Jim Bunting cautions, “while arbitration is generally effective at keeping a dispute private, it does not always offer the expedient and efficient solution that the parties may have intended or expected. I have seen arbitrations drag on longer than complex civil litigation, with multiple jurisdictional appeals to the Court along the way. In those instances, the benefit of arbitration is largely evaporated as the case is no longer private and it can end up being less expedient than typical civil litigation. It is important to consider whether the counterparty is likely to approach disputes reasonably or instead may prefer a delay, blow it all up approach.”
5. Cost Considerations
When parties to an arbitration cooperate and wish to move to resolution, cost efficiency is real. Conversely, when a party to arbitration seeks to cause mischief, arbitration costs can spiral. Add to this the fact that administrative costs and arbitrator fees are borne by parties, and it becomes easy to understand how arbitration expenses can accumulate.

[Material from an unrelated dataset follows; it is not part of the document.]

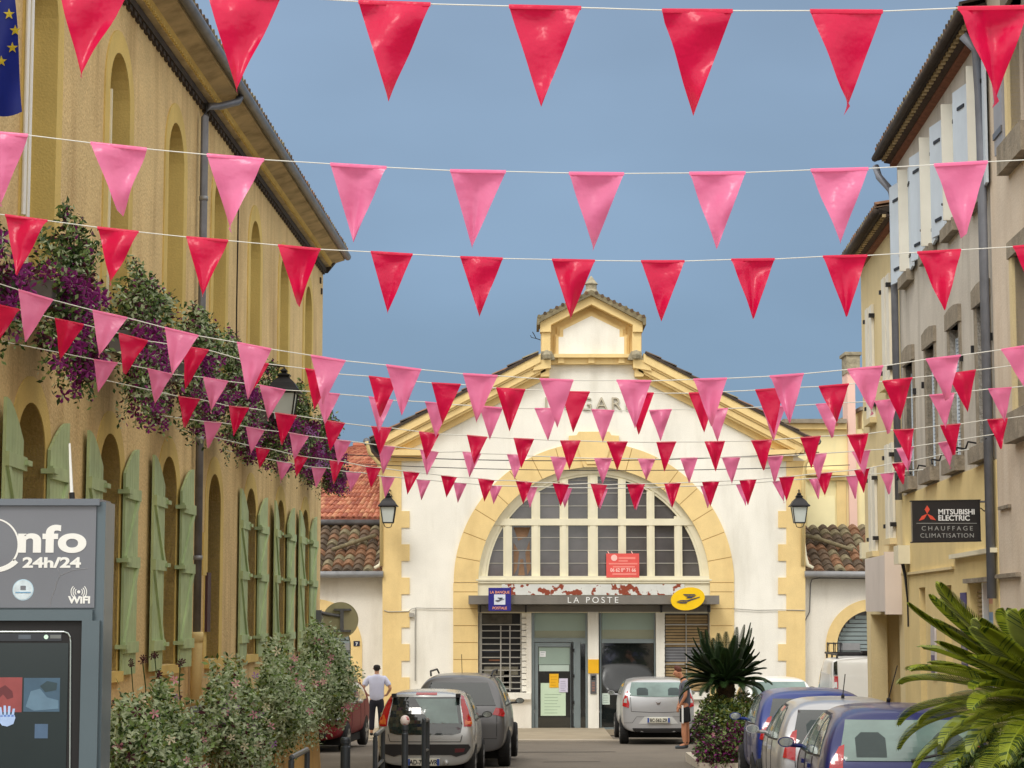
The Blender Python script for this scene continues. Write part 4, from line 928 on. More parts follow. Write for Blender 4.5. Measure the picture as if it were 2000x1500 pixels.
mb.tube([at(1940 + 9 * math.cos(a), 1007 + 10 * math.sin(a), SY) for a in [i * .5 for i in range(13)]], .008, M_iron, 5); mb.build('mounting_bracket', hs_)
# --- pale yellow house further on
yh = thing('pale_yellow_house', 'pale yellow house with narrow closed shutters at the far end of the right side', 'house', F.p(SR(38), .5, 0))
sC = SR(40.8); ZE = Z0 + 6.65; sB2 = sB + .004
hs = [rect(SR(36.3), sC - .6, -.8, Z0 - .0)]
mb = MB(); mb.prism(F, rect(sB2, sC, -1, ZE), -.3, 0, M_yel, hs)
mb.hexa([F.p(sB2, -1, -8), F.p(sC, -1, -8), F.p(sC, -1, -.9), F.p(sB2, -1, -.9), F.p(sB2, ZE, -8), F.p(sC, ZE, -8), F.p(sC, ZE, -.9), F.p(sB2, ZE, -.9)], M_yel)
mb.fbox(F, sB2, sC, 3.3, ZE, -.9, -.305, M_yel); mb.fbox(F, sC - .35, sC, -1, 3.3, -.9, -.305, M_yel)
mb.build('wall', yh)
mb = MB(); mb.fbox(F, SR(37.6), SR(38.6), -.8, Z0 - .3, -.88, -.82, M_soffit); mb.build('porch_door', yh)
eave(yh, F, sB2, sC, ZE, .32, M_tdark, 23, 1.2)
for y, h0, h1 in ((39.3, 3.6, 5.7), (36.9, 4.0, 5.9), (39.3, 1.15, 2.7), (36.9, 1.3, 2.95)):
    c = SR(y); mb = MB(); mb.fbox(F, c - .5, c + .5, Z0 + h0 - .1, Z0 + h0, -.05, .12, M_yel); f = mb.build('window_sill', yh)
    mb = MB(); mb.fbox(F, c - .42, c - .02, Z0 + h0, Z0 + h1, .004, .05, M_shc); mb.fbox(F, c + .02, c + .42, Z0 + h0, Z0 + h1, .004, .07, M_shc); sh = mb.build('shutter', f)
    mb = MB()
    for hh in (h0 + .2, h1 - .25):
        for sx in (-.45, .45): mb.fbox(F, c + sx - .05, c + sx + .05, Z0 + hh, Z0 + hh + .07, .0, .10, M_iron)
    mb.build('strap_hinge', sh)
ab = thing('awning_box', 'large pale lilac awning box above the dark porch of the pale yellow house', 'awning', F.p(SR(37.3), Z0 - .05, 0))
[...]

Just as there are many attractions to resolving commercial disputes through arbitration, there can be unwanted challenges. This is not a one-size-fits-all solution offering home court advantage.
During March Madness, the U.S. college basketball tournament, games are played at neutral venues—no team competes on its home court. This decision isn’t surprising. In sports, home-court, home-ice, and home-field advantage is real, backed by extensive research.
Conclusion: Securing the Advantage Before the Whistle Blows
Just as sports teams seek every edge before game day, companies must proactively position themselves for litigation success. The best home-court advantage comes not at the courthouse steps, but well before—through careful jurisdictional selection, governing law choices, and dispute resolution planning.
The home court strategies set out here are not exhaustive. Success in commercial disputes calls for the right legal team, as discussed in a previous Law360 article, and the appropriate financial resources, as canvased here.